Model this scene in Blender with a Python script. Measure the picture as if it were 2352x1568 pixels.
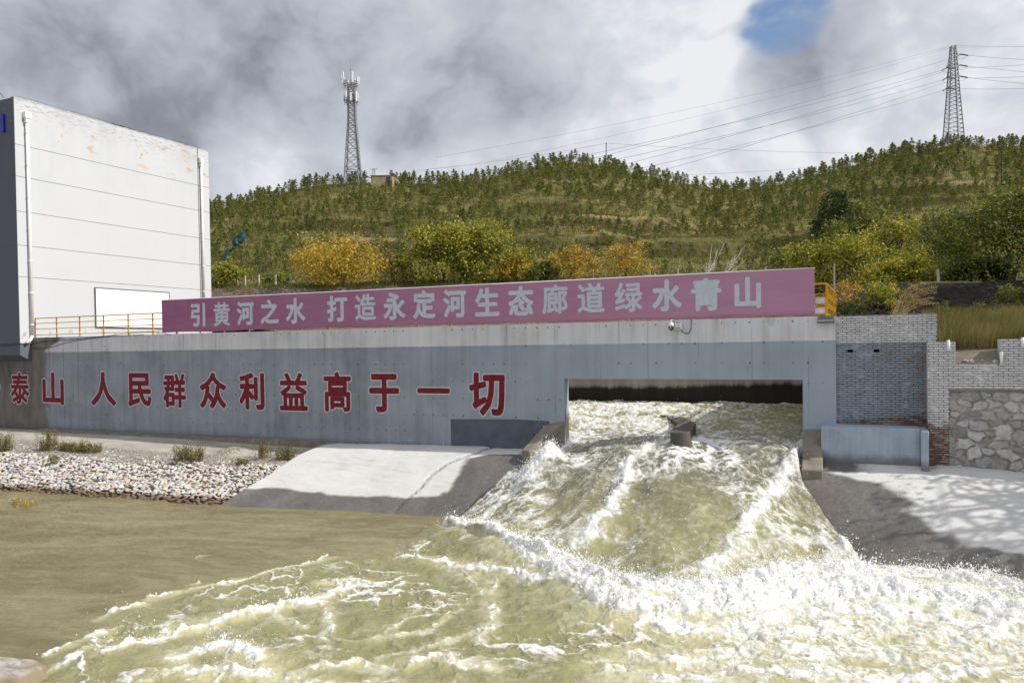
import bpy, math, random
import numpy as np
from mathutils import Matrix, Vector

random.seed(7)
rng = np.random.default_rng(7)
for o in list(bpy.data.objects):
    bpy.data.objects.remove(o)
scene = bpy.context.scene
COL = scene.collection

# ------------------------------------------------------------------ camera
# world: X runs along the slogan wall, Y into the picture, Z up, Z=0 is the river level (metres)
CAM = np.array([0.0, 0.0, 6.0])
YAW, PITCH, ROLL = math.radians(25.0), math.radians(1.0), 0.0153
F = 1800.0                       # focal length in pixels of a 2352 px wide frame
CX, CY = 1176.0, 823.4
_f = np.array([-math.sin(YAW), math.cos(YAW), 0.0])
_z = np.array([0.0, 0.0, 1.0])
_r = np.array([math.cos(YAW), math.sin(YAW), 0.0])
FW = _f * math.cos(PITCH) - _z * math.sin(PITCH)
_u = _z * math.cos(PITCH) + _f * math.sin(PITCH)
RT = _r * math.cos(ROLL) - _u * math.sin(ROLL)
UP = _u * math.cos(ROLL) + _r * math.sin(ROLL)

cam_data = bpy.data.cameras.new('camera')
cam = bpy.data.objects.new('camera', cam_data)
COL.objects.link(cam)
scene.camera = cam
cam_data.sensor_width = 36.0
cam_data.lens = 36.0 * F / 2352.0
cam_data.shift_y = (CY - 784.0) / 2352.0
cam_data.clip_start = 0.3
cam_data.clip_end = 5000.0
cam.matrix_world = Matrix(((RT[0], UP[0], -FW[0], CAM[0]), (RT[1], UP[1], -FW[1], CAM[1]),
                           (RT[2], UP[2], -FW[2], CAM[2]), (0, 0, 0, 1)))

def ray(x, y):
    return FW + RT * ((x - CX) / F) - UP * ((y - CY) / F)
def onY(x, y, Y):
    d = ray(x, y); return CAM + d * (Y / d[1])
def onZ(x, y, Z):
    d = ray(x, y); return CAM + d * ((Z - CAM[2]) / d[2])
def onX(x, y, X):
    d = ray(x, y); return CAM + d * (X / d[0])
def atD(x, y, D):
    return CAM + ray(x, y) * D

# ------------------------------------------------------------------ light
SUN_EL, SUN_AZ = math.radians(40.0), math.radians(9.0)     # azimuth measured from +X towards +Y
sun_dir = Vector((math.cos(SUN_EL) * math.cos(SUN_AZ), math.cos(SUN_EL) * math.sin(SUN_AZ), math.sin(SUN_EL)))
sl = bpy.data.lights.new('sun', 'SUN')
sl.energy = 4.7
sl.angle = math.radians(0.5)
sl.color = (1.0, 0.95, 0.87)
so = bpy.data.objects.new('sun', sl)
COL.objects.link(so)
so.rotation_euler = sun_dir.to_track_quat('Z', 'Y').to_euler()

scene.view_settings.view_transform = 'Standard'
scene.view_settings.look = 'None'
scene.view_settings.exposure = 0.0
scene.view_settings.gamma = 1.0
scene.cycles.max_bounces = 6
scene.cycles.diffuse_bounces = 3
scene.cycles.glossy_bounces = 3
scene.cycles.transmission_bounces = 3
scene.cycles.caustics_reflective = False
scene.cycles.caustics_refractive = False

# ------------------------------------------------------------------ node helper
class T:
    def __init__(s, tree):
        s.t = tree; s.L = tree.links
    def n(s, typ, **kw):
        nd = s.t.nodes.new(typ)
        for k, v in kw.items(): setattr(nd, k, v)
        return nd
    def put(s, sock, v):
        if isinstance(v, bpy.types.NodeSocket): s.L.new(v, sock)
        elif isinstance(v, (tuple, list)) and len(v) == 3 and sock.type == 'RGBA': sock.default_value = (*v, 1)
        else: sock.default_value = v
    def m(s, op, a, b=0.0, c=None, clamp=False):
        nd = s.n('ShaderNodeMath', operation=op, use_clamp=clamp)
        s.put(nd.inputs[0], a); s.put(nd.inputs[1], b)
        if c is not None: s.put(nd.inputs[2], c)
        return nd.outputs[0]
    def vm(s, op, a, b=(0, 0, 0)):
        nd = s.n('ShaderNodeVectorMath', operation=op)
        s.put(nd.inputs[0], a); s.put(nd.inputs[1], b)
        return nd.outputs['Value'] if op in ('DOT_PRODUCT', 'LENGTH', 'DISTANCE') else nd.outputs[0]
    def map(s, v, a, b, c=0.0, d=1.0, smooth=True):
        nd = s.n('ShaderNodeMapRange', interpolation_type='SMOOTHSTEP' if smooth else 'LINEAR')
        s.put(nd.inputs[0], v)
        for i, q in enumerate((a, b, c, d)): s.put(nd.inputs[i + 1], q)
        return nd.outputs[0]
    def noise(s, vec, scale, detail=4.0, rough=0.55, dist=0.0, color=False):
        nd = s.n('ShaderNodeTexNoise')
        s.put(nd.inputs['Vector'], vec); s.put(nd.inputs['Scale'], scale); s.put(nd.inputs['Detail'], detail)
        s.put(nd.inputs['Roughness'], rough); s.put(nd.inputs['Distortion'], dist)
        return nd.outputs[1 if color else 0]
    def voro(s, vec, scale, feature='F1', out='Distance'):
        nd = s.n('ShaderNodeTexVoronoi', feature=feature)
        s.put(nd.inputs['Vector'], vec); s.put(nd.inputs['Scale'], scale)
        return nd.outputs[out]
    def mix(s, f, a, b, blend='MIX'):
        nd = s.n('ShaderNodeMix', data_type='RGBA', blend_type=blend)
        s.put(nd.inputs[0], f); s.put(nd.inputs[6], a); s.put(nd.inputs[7], b)
        return nd.outputs[2]
    def ramp(s, f, stops):
        nd = s.n('ShaderNodeValToRGB')
        e = nd.color_ramp.elements
        e[0].position, e[0].color = stops[0][0], (*stops[0][1], 1)
        e[1].position, e[1].color = stops[-1][0], (*stops[-1][1], 1)
        for p, c in stops[1:-1]:
            q = e.new(p); q.color = (*c, 1)
        s.put(nd.inputs[0], f)
        return nd.outputs[0]
    def pos(s):
        return s.n('ShaderNodeNewGeometry').outputs['Position']
    def loc(s):
        return s.n('ShaderNodeTexCoord').outputs['Object']
    def sep(s, v):
        nd = s.n('ShaderNodeSeparateXYZ'); s.put(nd.inputs[0], v); return nd.outputs
    def comb(s, x, y, z):
        nd = s.n('ShaderNodeCombineXYZ')
        for i, q in enumerate((x, y, z)): s.put(nd.inputs[i], q)
        return nd.outputs[0]
    def mul(s, v, k):
        return s.vm('MULTIPLY', v, k)
    def attr(s, name, out='Fac'):
        return s.n('ShaderNodeAttribute', attribute_name=name).outputs[out]
    def bump(s, h, strength=0.3, dist=0.02):
        nd = s.n('ShaderNodeBump')
        s.put(nd.inputs['Height'], h); s.put(nd.inputs['Strength'], strength); s.put(nd.inputs['Distance'], dist)
        return nd.outputs[0]

def material(name, fn):
    m = bpy.data.materials.new(name)
    m.use_nodes = True
    t = T(m.node_tree)
    b = m.node_tree.nodes['Principled BSDF']
    b.inputs['Roughness'].default_value = 0.8
    b.inputs['Specular IOR Level'].default_value = 0.3
    def P(**kw):
        names = dict(color='Base Color', rough='Roughness', spec='Specular IOR Level', metal='Metallic', normal='Normal')
        for k, v in kw.items(): t.put(b.inputs[names.get(k, k)], v)
    fn(t, P)
    return m

def simple(name, col, rough=0.7, metal=0.0, var=0.12, scale=6.0, spec=0.3):
    def fn(t, P):
        n = t.noise(t.pos(), scale, 4)
        c2 = tuple(c * (1 - 2 * var) for c in col); c3 = tuple(min(1, c * (1 + var)) for c in col)
        P(color=t.ramp(n, [(0.3, c2), (0.7, c3)]), rough=rough, metal=metal, spec=spec)
    return material(name, fn)

# ------------------------------------------------------------------ sky
world = bpy.data.worlds.new('World')
scene.world = world
world.use_nodes = True
def build_world():
    t = T(world.node_tree)
    bg = world.node_tree.nodes['Background']
    d = t.vm('NORMALIZE', t.n('ShaderNodeTexCoord').outputs['Generated'])
    sky = t.n('ShaderNodeTexSky', sky_type='NISHITA')
    sky.sun_disc = False
    sky.sun_elevation = SUN_EL
    sky.sun_rotation = math.pi / 2 - SUN_AZ
    sky.air_density = 1.0
    sky.dust_density = 0.3
    blue = t.mul(sky.outputs[0], (0.125, 0.125, 0.13))
    warp = t.noise(t.mul(d, (1, 1, 1.6)), 3.0, 4, 0.55, color=True)
    wv = t.vm('ADD', d, t.mul(t.vm('SUBTRACT', warp, (0.5, 0.5, 0.5)), (0.16, 0.16, 0.13)))
    def blob(x, y, rad, amp):
        q = ray(x, y); q = q / np.linalg.norm(q)
        dt = t.vm('DOT_PRODUCT', t.vm('NORMALIZE', wv), tuple(q))
        return t.map(dt, math.cos(math.radians(rad)), 1.0, 0.0, amp)
    big = t.noise(t.mul(wv, (1, 1, 1.35)), 3.6, 8, 0.56)
    fine = t.noise(t.mul(wv, (1, 1, 1.3)), 12.0, 8, 0.62)
    b = t.m('ADD', 0.87, t.m('MULTIPLY', t.m('SUBTRACT', big, 0.5), 0.95))
    b = t.m('ADD', b, t.m('MULTIPLY', t.m('SUBTRACT', fine, 0.5), 0.42))
    mid_ = t.noise(t.mul(wv, (1, 1, 1.3)), 6.5, 6, 0.58, 0.3)
    puff = t.m('ABSOLUTE', t.m('SUBTRACT', t.noise(t.mul(wv, (1, 1, 1.25)), 8.0, 5, 0.5), 0.5))
    b = t.m('ADD', b, t.m('MULTIPLY', t.m('SUBTRACT', puff, 0.07), 0.9))
    b = t.m('ADD', b, t.m('MULTIPLY', t.m('SUBTRACT', mid_, 0.5), 0.52))
    for x, y, r, a in BLOBS:
        b = t.m('ADD', b, blob(x, y, r, a))
    cloud = t.ramp(b, [(0.0, (0.185, 0.197, 0.235)), (0.28, (0.28, 0.297, 0.345)), (0.52, (0.48, 0.505, 0.57)),
                       (0.8, (0.635, 0.66, 0.725)), (1.0, (0.84, 0.855, 0.89))])
    gap = None
    for x, y, r in GAPS:
        g = blob(x, y, r, 1.0)
        gap = g if gap is None else t.m('MAXIMUM', gap, g)
    near = t.map(gap, 0.0, 0.4)
    gap = t.m('ADD', gap, t.m('MULTIPLY', t.m('SUBTRACT', fine, 0.5), 1.8))
    gap = t.m('ADD', gap, t.m('MULTIPLY', t.m('SUBTRACT', mid_, 0.5), 2.0))
    gap = t.m('ADD', gap, t.m('MULTIPLY', t.m('SUBTRACT', big, 0.5), 0.9))
    col = t.mix(t.m('MULTIPLY', t.map(gap, 0.15, 1.25), near), cloud, blue)
    t.put(bg.inputs[0], col)
    bg.inputs[1].default_value = 1.0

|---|

◆ What needs to be done: Set the lines above down again, word for word, from the first through the one containing "COL = scene.collection"; pictures excluded.

◆ Task output:
Model this scene in Blender with a Python script. Measure the picture as if it were 2352x1568 pixels.
import bpy, math, random
import numpy as np
from mathutils import Matrix, Vector

random.seed(7)
rng = np.random.default_rng(7)
for o in list(bpy.data.objects):
    bpy.data.objects.remove(o)
scene = bpy.context.scene
COL = scene.collection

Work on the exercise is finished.